Une chose remarquable, c’est que le château de Chillon, quoique entouré d’eau, est préservé de toute humidité, à tel point qu’on en laisse les fenêtres ouvertes hiver comme été. Au printemps, les petits oiseaux viennent faire leur nid dans la bouche des obusiers.

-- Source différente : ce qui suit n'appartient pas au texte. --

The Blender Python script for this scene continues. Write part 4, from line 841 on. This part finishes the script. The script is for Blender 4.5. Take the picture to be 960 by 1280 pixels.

Après une visite de trois heures j’ai quitté Chillon, et rentré à Vevey, je suis allé revoir Ludlow dans son église. C’est avec un grand sens, selon moi, que la providence a rapproché la tombe de Ludlow du cachot de Bonivard. Un fil mystérieux, qui traverse les événements de deux siècles, lie ces deux hommes. Bonivard et Ludlow avaient la même pensée, l’émancipation de l’esprit et du peuple. La réforme de Luther, à laquelle coopérait Bonivard, est devenue en cent trente ans la révolution de Cromwell, dans laquelle trempait Ludlow. Ce que Bonivard voulait pour Genève, Ludlow le voulait pour Londres. Seulement, Bonivard, c’est l’idée persécutée ; Ludlow c’est l’idée persécutrice ; ce que le duc de Savoie avait fait à Bonivard, Ludlow l’a rendu avec usure à Charles Ier. L’histoire de la pensée humaine est pleine de ces retours surprenants. Donc, et c’est ici que se clôt le magnifique syllogisme de la providence, près de la prison de Bonivard il fallait le sépulcre de Ludlow.